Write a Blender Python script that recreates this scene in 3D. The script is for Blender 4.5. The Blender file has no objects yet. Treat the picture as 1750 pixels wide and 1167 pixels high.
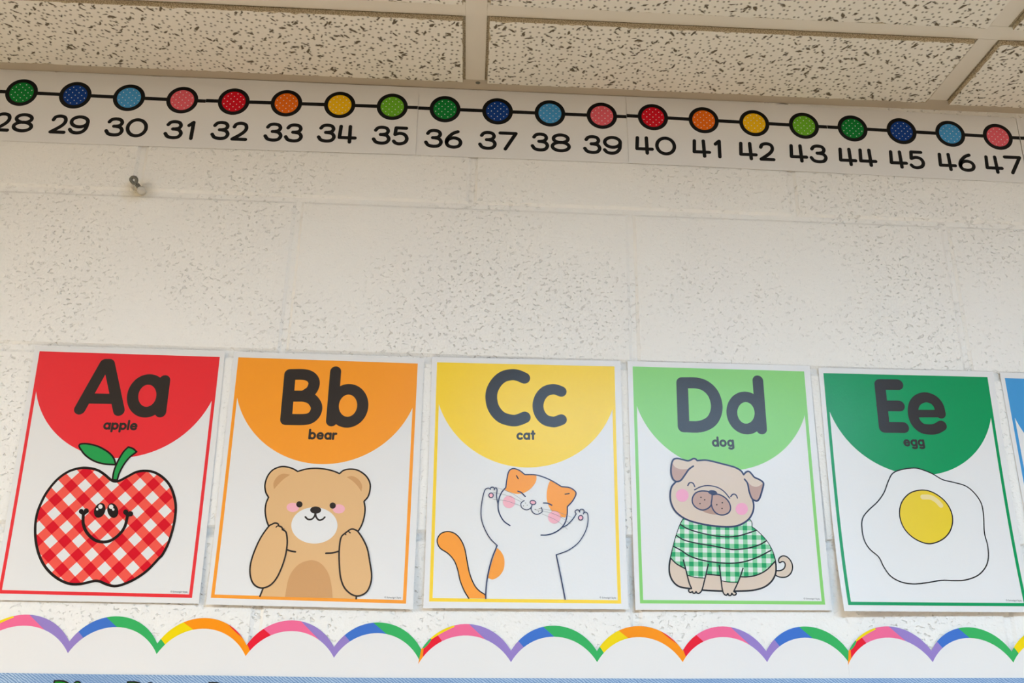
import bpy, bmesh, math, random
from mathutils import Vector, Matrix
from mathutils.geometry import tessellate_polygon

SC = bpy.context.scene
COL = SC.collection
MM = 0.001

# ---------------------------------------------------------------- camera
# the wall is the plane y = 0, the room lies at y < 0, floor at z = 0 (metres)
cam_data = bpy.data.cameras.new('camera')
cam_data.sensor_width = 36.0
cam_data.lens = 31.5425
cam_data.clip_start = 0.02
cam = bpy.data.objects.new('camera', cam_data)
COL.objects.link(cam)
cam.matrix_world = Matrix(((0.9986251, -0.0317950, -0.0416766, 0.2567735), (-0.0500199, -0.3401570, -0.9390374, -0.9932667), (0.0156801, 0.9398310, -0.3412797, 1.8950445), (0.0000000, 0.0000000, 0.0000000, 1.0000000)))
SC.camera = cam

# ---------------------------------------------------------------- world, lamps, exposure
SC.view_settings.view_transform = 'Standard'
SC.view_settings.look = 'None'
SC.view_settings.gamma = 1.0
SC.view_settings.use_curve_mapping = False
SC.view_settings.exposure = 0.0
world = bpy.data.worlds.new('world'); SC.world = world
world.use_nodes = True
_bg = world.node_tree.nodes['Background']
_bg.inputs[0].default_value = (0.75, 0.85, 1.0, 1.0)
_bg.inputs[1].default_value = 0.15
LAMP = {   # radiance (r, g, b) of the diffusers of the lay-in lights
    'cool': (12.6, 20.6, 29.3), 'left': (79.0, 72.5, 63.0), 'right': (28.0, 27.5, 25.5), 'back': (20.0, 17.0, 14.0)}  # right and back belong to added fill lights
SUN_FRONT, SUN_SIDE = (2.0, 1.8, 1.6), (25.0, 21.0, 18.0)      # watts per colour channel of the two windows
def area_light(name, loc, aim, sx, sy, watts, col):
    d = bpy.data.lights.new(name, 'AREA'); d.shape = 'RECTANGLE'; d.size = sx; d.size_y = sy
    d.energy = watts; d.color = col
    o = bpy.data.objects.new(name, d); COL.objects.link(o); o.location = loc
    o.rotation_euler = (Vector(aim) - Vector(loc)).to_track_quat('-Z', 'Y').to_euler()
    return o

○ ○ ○

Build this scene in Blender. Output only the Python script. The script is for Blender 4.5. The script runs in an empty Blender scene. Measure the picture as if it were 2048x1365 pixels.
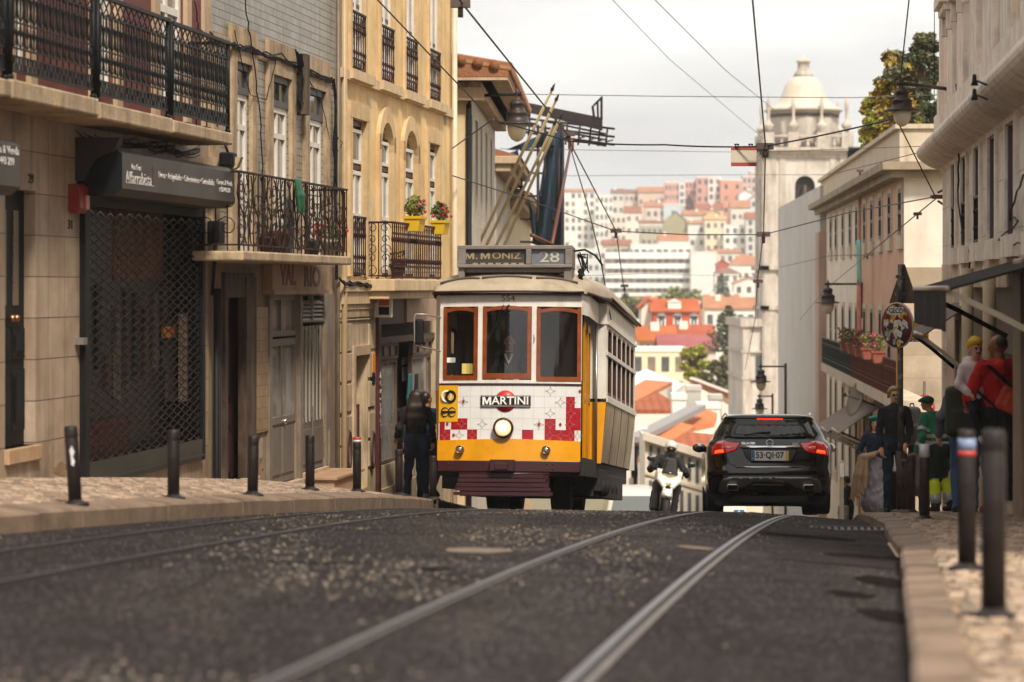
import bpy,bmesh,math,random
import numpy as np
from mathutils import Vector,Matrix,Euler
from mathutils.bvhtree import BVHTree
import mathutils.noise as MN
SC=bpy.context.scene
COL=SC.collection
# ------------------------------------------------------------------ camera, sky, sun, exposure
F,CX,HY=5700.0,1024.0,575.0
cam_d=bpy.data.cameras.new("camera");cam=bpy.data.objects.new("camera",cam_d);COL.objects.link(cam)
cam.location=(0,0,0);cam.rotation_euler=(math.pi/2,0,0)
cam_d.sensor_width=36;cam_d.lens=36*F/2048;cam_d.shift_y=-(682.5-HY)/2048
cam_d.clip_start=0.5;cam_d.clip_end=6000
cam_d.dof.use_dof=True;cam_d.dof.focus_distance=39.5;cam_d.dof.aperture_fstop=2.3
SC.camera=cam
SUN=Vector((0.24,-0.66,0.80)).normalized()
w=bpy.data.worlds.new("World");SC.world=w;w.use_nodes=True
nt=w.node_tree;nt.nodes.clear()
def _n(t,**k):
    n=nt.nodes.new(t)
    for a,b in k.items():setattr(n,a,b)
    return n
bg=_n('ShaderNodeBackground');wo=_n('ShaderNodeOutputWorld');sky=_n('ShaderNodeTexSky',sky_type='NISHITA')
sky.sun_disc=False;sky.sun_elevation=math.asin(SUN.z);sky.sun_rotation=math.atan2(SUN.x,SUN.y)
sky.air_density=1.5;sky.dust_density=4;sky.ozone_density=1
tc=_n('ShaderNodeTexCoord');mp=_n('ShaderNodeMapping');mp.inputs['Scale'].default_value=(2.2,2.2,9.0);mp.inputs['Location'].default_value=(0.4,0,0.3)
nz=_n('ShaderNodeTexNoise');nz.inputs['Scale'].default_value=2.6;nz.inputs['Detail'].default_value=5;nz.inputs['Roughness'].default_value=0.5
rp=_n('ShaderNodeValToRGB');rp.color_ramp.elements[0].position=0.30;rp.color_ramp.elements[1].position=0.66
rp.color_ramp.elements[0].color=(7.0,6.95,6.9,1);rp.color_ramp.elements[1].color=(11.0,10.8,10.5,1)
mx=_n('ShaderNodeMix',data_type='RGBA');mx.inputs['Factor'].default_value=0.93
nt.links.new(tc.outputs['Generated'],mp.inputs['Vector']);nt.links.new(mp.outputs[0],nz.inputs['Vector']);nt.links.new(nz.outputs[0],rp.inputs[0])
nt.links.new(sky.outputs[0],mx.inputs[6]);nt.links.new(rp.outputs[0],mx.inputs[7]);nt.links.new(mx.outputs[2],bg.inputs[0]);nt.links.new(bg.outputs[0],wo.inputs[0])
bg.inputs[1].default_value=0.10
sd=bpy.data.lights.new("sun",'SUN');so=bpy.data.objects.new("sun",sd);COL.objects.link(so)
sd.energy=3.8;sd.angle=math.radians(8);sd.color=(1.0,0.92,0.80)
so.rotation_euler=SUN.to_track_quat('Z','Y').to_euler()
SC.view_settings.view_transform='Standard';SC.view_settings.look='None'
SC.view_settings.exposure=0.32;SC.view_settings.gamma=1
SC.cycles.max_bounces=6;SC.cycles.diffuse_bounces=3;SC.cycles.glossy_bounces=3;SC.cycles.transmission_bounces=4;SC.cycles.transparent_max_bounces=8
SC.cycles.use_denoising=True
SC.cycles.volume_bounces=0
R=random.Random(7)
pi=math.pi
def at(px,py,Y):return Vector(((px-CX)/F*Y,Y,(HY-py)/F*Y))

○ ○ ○

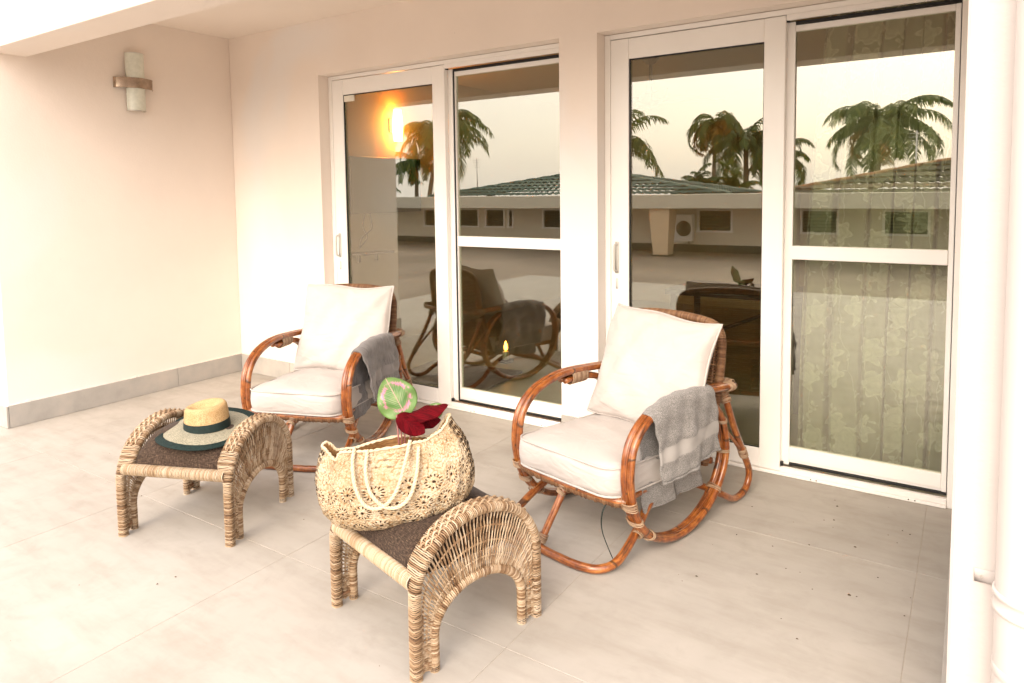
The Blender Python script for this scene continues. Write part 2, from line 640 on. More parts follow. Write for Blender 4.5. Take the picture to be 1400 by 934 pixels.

○ ○ ○

REQUIRED WORK.
Transcribe the lines between the one holding "Write a Blender" and the one holding "SC.camera = cam", inclusive, and leave out any pictures.

OUTPUT OF THE EXERCISE.
Write a Blender Python script that recreates this scene in 3D. The script is for Blender 4.5. The Blender file has no objects yet. Treat the picture as 1750 pixels wide and 1167 pixels high.
import bpy, bmesh, math, random
from mathutils import Vector, Matrix
from mathutils.geometry import tessellate_polygon

SC = bpy.context.scene
COL = SC.collection
MM = 0.001

# ---------------------------------------------------------------- camera
# the wall is the plane y = 0, the room lies at y < 0, floor at z = 0 (metres)
cam_data = bpy.data.cameras.new('camera')
cam_data.sensor_width = 36.0
cam_data.lens = 31.5425
cam_data.clip_start = 0.02
cam = bpy.data.objects.new('camera', cam_data)
COL.objects.link(cam)
cam.matrix_world = Matrix(((0.9986251, -0.0317950, -0.0416766, 0.2567735), (-0.0500199, -0.3401570, -0.9390374, -0.9932667), (0.0156801, 0.9398310, -0.3412797, 1.8950445), (0.0000000, 0.0000000, 0.0000000, 1.0000000)))
SC.camera = cam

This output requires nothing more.